Afrekenen met uitsluiting
Al die inspanningen vertaalden zich in een draaiboek, workshops en trajectbegeleiding voor de regenbooghuizen en verenigingen zodat zij lokale groepen kunnen ondersteunen, het thema armoede en sociale uitsluiting bespreekbaarder kunnen maken en specifieke drempels kunnen aanpakken. “Wanneer een organisatie aan een traject begint om hun werking inclusiever te maken, vragen we hen om een workshop over armoede en sociale uitsluiting te volgen. Zo zit begint iedereen met de juiste basiskennis. Tijdens die workshops begeleiden zowel een persoon zonder als een persoon met armoede-ervaring je, net omdat we het belangrijk vinden dat er iemand met armoede-ervaring aanwezig is in deze dialoog.”

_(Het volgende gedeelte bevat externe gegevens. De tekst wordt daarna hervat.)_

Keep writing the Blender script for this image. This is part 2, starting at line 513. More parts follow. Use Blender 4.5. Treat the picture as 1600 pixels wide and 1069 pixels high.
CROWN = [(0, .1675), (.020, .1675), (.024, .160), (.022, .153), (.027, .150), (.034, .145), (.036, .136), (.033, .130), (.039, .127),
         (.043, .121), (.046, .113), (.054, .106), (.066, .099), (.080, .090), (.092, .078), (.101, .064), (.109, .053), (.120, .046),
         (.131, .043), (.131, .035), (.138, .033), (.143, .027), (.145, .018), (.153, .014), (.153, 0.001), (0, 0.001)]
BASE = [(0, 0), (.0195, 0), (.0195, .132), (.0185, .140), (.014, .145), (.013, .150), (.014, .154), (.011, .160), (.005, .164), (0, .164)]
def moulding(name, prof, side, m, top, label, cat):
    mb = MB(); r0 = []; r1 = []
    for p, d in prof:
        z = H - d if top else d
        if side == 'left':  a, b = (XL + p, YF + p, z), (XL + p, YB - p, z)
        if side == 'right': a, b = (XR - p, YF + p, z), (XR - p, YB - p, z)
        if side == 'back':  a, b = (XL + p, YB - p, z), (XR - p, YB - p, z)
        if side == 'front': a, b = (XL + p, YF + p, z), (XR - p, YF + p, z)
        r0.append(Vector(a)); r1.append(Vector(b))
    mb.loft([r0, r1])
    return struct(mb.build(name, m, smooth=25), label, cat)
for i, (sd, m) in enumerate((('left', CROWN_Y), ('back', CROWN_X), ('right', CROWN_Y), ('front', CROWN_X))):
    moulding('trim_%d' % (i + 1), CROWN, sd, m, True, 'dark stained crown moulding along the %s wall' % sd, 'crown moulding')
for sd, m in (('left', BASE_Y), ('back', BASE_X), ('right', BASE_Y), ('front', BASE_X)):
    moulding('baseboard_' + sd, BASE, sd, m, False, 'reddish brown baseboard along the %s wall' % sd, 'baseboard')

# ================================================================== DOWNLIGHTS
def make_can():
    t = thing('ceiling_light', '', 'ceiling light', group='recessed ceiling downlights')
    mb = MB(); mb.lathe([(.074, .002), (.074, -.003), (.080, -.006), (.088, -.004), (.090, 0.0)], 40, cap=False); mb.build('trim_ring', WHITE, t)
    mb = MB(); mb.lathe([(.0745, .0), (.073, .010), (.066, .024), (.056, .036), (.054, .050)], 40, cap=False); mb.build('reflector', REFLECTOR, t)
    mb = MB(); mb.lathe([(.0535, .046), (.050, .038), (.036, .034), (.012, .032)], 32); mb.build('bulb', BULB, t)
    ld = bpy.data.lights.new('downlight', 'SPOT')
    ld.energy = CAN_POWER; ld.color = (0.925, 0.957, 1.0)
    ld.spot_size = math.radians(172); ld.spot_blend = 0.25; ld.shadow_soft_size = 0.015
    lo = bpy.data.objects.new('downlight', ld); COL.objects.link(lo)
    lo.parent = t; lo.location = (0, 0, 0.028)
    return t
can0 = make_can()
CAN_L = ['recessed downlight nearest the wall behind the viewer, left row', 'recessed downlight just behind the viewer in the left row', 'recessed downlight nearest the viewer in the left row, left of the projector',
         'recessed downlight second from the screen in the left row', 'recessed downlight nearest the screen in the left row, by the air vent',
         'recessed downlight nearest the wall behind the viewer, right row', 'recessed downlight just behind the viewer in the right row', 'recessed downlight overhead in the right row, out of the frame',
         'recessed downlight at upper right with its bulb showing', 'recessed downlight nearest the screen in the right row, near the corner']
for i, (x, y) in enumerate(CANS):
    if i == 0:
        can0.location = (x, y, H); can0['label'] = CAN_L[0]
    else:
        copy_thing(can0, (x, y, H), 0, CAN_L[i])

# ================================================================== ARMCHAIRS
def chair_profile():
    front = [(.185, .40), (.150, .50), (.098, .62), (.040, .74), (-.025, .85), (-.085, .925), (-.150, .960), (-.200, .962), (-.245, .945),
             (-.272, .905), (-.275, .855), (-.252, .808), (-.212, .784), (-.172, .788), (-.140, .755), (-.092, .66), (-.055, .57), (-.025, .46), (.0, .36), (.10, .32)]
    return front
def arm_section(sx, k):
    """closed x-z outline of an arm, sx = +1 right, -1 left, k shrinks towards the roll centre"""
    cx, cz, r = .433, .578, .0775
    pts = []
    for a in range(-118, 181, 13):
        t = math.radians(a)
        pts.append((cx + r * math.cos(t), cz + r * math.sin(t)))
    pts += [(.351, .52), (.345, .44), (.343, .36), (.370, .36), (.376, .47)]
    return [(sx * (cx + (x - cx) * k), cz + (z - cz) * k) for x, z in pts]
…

Toen Jo een aantal jaar geleden besloot om verder te studeren, overwoog hij even om de opleiding ervaringsdeskundige armoede te volgen. “Ik heb dat niet gedaan omdat ik dacht dat ik daar nog niet klaar voor was. Het is best een confronterende opleiding omdat je aan de slag gaat met je eigen ervaringen. Mijn armoede-ervaring was toen nog veel te dichtbij.” Ondertussen heeft hij echter voldoende afstand kunnen laten tussen die ervaringen en kan hij de ‘Die Mythe der Welt’-kamer opnieuw binnenwandelen.